Si bien podría postularse que los colores antagónicos designan las regiones ricas y las regiones pobres, me temo que cometería un error quien se resigne a arribar a conclusiones cómodas acerca de la disputa entre pobres y ricos o alguna otra variación de la lucha de clases, porque en nombre de categorías obsoletas o poco actualizadas se estaría eludiendo el dato decisivo acerca de la diferencia que hay entre relaciones capitalistas modernas, es decir, relaciones propias de un capitalismo democrático, en contraste con relaciones de dominio y en más de un caso de servidumbre, en tanto la pobreza escandalosa de ciertas regiones y territorios controlados por los liderazgos populistas no serían la consecuencia de tragedias o maldiciones de la naturaleza, sino de decisiones políticas consolidadas a través de generaciones, decisiones que incluyen ideologías, prácticas sociales y, sobre todo, concepciones en los modos de ejercer el poder y disfrutar de sus privilegios. En este punto liderazgos como los de Insfran, Zamora o Espinosa, entre otros, son la traducción visible en los rigores de lo cotidiano de que el populismo liberado a sus pulsiones, e incluso a sus propias contradicciones, es capaz de reproducir el espanto sin fin que constituye ese universo desolador dominado por las necesidades, la violencia, el despotismo y la corrupción.
¿Es posible postular la contradicción entre una Argentina que ha hecho de la distribución de la riqueza y la igualdad social su estandarte distintivo, contra otra Argentina que cree y practica los valores del emprendimiento, es decir entre la Argentina de la justicia y la Argentina de la libertad? El interrogante merecería una respuesta matizada, pero más allá de consignas y propaganda, lo que importa destacar es que los territorios donde la pobreza y la explotación en sus variantes más salvajes parece ser una constante, son al mismo tiempo territorios donde la reproducción de relaciones de poder y dominio dan cuenta de la filiación de su clase dirigente y permiten apreciar que la pobreza y la indigencia, más que un efecto no deseado, son la consecuencia de un modo efectivo de ejercer el poder, de pensar las relaciones entre sociedad y Estado. Y, sobre todo, una consecuencia que resulta funcional a las estrategias de poder del populismo, por lo que más que la contradicción entre provincias ricas y pobres o entre ricos insensibles y pobres sufridos, hay que pensar en la contradicción entre capitalismo democrático y populismo autoritario.

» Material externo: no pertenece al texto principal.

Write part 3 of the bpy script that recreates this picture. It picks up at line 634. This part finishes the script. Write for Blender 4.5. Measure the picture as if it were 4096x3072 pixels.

Si los antagonismos sociales irreductibles nunca son deseables, tampoco lo son los intentos por disimularlos o atribuir su existencia a generalidades vacías de contenido, que siempre concluyen eludiendo las verdaderas encrucijadas que enfrenta una nación en momentos históricos decisivos. Más que atribuir culpas en términos personales o agitar consignas ideológicas, lo que importa es prestar atención a las contradicciones objetivas reales que desgarran las entrañas de la sociedad, contradicciones que los recientes comicios pusieron en evidencia o, para ser más preciso, reiteraron una vez más aquella divisoria de aguas que se instaló en la Argentina en 2008 y que, más allá de una ley desafortunada o de las palabras que se dijeron de más o de menos, estableció en términos estructurales la trama real de la puja que divide a los argentinos entre el eje que podríamos calificar como Santa Fe, Córdoba, Buenos Aires Entre Ríos versus La Matanza, Riachuelo, Formosa. Un eje que en sus tensiones incluye un modo de vivir, uno modo de producir, un modo de concebir la relación con el Estado y un modo de crear y recrear la cultura.

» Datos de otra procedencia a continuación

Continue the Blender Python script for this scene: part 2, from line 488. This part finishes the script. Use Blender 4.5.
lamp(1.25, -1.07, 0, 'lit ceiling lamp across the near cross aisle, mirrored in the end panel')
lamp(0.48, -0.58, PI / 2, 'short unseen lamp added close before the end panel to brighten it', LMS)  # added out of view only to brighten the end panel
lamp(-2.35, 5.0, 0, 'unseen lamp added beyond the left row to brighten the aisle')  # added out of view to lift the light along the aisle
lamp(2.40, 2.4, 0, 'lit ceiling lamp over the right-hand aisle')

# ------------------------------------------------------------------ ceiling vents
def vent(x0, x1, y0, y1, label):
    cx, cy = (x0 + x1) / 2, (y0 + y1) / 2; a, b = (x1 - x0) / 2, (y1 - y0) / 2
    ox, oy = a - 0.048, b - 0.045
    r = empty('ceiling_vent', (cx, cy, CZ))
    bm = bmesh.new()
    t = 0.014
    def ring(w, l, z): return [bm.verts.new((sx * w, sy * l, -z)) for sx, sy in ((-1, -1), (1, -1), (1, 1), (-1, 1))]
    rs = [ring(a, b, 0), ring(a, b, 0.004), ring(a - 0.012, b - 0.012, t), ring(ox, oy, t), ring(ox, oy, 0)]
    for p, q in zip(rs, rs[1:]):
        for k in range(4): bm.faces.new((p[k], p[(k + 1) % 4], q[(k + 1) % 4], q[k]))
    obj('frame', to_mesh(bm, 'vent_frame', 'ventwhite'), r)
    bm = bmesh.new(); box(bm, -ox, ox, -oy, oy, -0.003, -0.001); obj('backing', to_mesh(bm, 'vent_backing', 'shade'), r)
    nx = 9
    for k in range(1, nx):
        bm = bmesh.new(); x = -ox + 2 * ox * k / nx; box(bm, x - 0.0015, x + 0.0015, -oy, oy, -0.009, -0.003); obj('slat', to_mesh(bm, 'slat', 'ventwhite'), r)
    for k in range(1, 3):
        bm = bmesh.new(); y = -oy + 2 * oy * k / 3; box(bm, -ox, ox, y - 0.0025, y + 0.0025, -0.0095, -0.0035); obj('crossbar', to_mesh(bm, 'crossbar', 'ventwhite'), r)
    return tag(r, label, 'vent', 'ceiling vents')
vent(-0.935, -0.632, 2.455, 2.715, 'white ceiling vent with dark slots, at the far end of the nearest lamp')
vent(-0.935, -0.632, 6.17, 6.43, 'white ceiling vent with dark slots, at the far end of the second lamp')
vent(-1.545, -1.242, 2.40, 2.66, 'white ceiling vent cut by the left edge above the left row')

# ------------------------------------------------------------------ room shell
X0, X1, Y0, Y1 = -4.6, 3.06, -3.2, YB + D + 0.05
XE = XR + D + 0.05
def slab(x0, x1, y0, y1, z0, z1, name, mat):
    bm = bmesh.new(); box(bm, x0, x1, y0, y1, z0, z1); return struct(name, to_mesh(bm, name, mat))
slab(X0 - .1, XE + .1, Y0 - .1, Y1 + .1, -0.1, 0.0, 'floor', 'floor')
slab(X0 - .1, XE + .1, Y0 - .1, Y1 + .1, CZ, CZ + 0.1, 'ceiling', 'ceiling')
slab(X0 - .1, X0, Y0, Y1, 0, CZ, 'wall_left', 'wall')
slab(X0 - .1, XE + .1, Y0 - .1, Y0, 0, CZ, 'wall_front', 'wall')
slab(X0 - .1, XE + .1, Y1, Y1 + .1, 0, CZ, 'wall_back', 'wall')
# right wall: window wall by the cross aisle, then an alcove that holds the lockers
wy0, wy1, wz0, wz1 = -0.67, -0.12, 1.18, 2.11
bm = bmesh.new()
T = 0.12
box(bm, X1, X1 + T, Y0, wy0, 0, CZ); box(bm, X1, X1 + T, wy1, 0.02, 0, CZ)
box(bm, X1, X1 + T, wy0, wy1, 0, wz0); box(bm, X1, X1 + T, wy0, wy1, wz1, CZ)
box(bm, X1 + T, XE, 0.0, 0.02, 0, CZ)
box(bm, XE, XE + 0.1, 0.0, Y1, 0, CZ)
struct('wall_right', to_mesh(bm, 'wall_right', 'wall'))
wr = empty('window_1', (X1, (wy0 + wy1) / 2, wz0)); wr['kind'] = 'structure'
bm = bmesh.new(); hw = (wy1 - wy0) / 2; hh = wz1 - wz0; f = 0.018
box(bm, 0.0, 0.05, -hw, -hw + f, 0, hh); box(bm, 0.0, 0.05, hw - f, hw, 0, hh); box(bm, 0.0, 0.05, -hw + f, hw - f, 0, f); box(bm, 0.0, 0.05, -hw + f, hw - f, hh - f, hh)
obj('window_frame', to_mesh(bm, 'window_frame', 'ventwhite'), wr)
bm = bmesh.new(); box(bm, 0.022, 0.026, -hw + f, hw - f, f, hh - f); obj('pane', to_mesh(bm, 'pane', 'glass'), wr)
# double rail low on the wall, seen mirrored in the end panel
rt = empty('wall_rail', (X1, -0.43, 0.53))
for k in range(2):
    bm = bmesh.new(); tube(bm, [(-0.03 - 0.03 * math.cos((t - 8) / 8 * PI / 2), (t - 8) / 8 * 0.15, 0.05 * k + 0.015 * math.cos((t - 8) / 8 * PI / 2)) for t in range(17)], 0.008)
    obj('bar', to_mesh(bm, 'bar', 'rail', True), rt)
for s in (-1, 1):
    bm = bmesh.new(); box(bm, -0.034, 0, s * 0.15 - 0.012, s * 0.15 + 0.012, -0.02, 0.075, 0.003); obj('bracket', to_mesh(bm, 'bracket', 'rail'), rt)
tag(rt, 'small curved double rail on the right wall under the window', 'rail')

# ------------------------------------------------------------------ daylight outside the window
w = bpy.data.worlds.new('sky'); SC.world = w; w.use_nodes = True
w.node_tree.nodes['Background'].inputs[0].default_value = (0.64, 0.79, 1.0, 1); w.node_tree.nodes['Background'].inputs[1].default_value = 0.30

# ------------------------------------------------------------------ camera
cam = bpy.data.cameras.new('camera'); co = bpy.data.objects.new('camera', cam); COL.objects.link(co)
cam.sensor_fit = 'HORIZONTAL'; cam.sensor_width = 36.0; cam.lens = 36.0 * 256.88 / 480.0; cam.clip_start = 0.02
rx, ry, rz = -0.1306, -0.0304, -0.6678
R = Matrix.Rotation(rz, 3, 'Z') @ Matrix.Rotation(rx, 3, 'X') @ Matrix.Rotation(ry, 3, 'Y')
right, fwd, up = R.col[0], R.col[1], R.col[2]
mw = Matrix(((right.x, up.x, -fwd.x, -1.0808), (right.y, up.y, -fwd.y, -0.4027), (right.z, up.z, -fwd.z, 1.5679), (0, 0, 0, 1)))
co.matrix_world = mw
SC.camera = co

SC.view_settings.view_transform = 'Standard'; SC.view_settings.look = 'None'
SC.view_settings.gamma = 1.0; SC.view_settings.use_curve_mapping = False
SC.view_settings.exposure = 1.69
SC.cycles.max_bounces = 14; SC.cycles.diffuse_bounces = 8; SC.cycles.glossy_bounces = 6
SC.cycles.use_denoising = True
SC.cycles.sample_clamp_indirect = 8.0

Prescindiendo de las conclusiones, lo que resulta imposible de desconocer es que “las dos argentinas” están presentes, que esta diferencia va más allá de cuestiones partidarias, aunque al respecto importa destacar, en nombre de las modalidades de la representación política, que si bien la Argentina productiva y moderna decidió votar a los candidatos de Juntos por el Cambio, queda abierto hacia el futuro el interrogante de si esta coalición sabrá estar a la altura de sus responsabilidades, o, para decirlo de una manera más precisa, si la representación social y política podrá articularse en una real estrategia de poder, porque no está de más recordar que hasta la fecha las coaliciones antipopulistas han logrado, en todos los casos con grandes esfuerzos, imponerse en las urnas, pero se les han presentado serias dificultades para gobernar, un inconveniente que solo en parte puede justificarse invocando la cerril oposición que el populismo ejerce cuando pierde el poder.

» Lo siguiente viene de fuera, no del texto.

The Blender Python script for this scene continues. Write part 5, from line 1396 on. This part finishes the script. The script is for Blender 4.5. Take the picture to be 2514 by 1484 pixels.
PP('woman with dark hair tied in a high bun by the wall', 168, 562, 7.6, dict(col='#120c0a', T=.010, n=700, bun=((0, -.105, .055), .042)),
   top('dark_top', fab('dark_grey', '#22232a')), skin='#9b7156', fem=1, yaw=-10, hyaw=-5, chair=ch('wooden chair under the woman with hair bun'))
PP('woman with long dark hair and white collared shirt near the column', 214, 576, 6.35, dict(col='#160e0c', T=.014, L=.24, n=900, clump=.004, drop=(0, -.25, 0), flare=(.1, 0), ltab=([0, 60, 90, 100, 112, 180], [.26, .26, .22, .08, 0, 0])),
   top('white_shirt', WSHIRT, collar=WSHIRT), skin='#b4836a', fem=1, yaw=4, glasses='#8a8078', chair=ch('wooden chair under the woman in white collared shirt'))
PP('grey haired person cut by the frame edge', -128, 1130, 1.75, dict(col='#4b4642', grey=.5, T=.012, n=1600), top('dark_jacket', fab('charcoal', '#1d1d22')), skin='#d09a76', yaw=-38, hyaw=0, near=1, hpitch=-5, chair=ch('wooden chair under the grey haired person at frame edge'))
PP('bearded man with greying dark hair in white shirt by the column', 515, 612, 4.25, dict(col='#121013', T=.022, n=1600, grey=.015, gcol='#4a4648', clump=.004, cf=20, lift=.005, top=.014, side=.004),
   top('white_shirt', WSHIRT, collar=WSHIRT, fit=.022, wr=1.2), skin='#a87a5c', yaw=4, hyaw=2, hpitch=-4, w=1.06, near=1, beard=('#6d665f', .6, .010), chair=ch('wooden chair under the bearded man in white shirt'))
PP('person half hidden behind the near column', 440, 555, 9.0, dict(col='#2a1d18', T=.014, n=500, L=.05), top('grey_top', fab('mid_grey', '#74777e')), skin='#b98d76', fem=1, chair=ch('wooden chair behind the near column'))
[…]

En su célebre discurso de Gettysburg, el presidente Abraham Lincoln dijo: “Estamos poniendo a prueba si esta nación puede perdurar por largo tiempo”, un interrogante o un deseo que muy bien nosotros podemos plantearnos con previsible urgencia un siglo y medio más tarde, porque, con independencia de las lecturas más o menos lúcidas, más o menos rigurosas que se hagan acerca de la naturaleza de los reales conflictos en los que se debate el país, su resolución nunca será una consecuencia lineal de “la interacción de las estructuras”, sino de la suma de decisiones, aciertos y errores con los que las sociedades van configurando su presencia en la historia.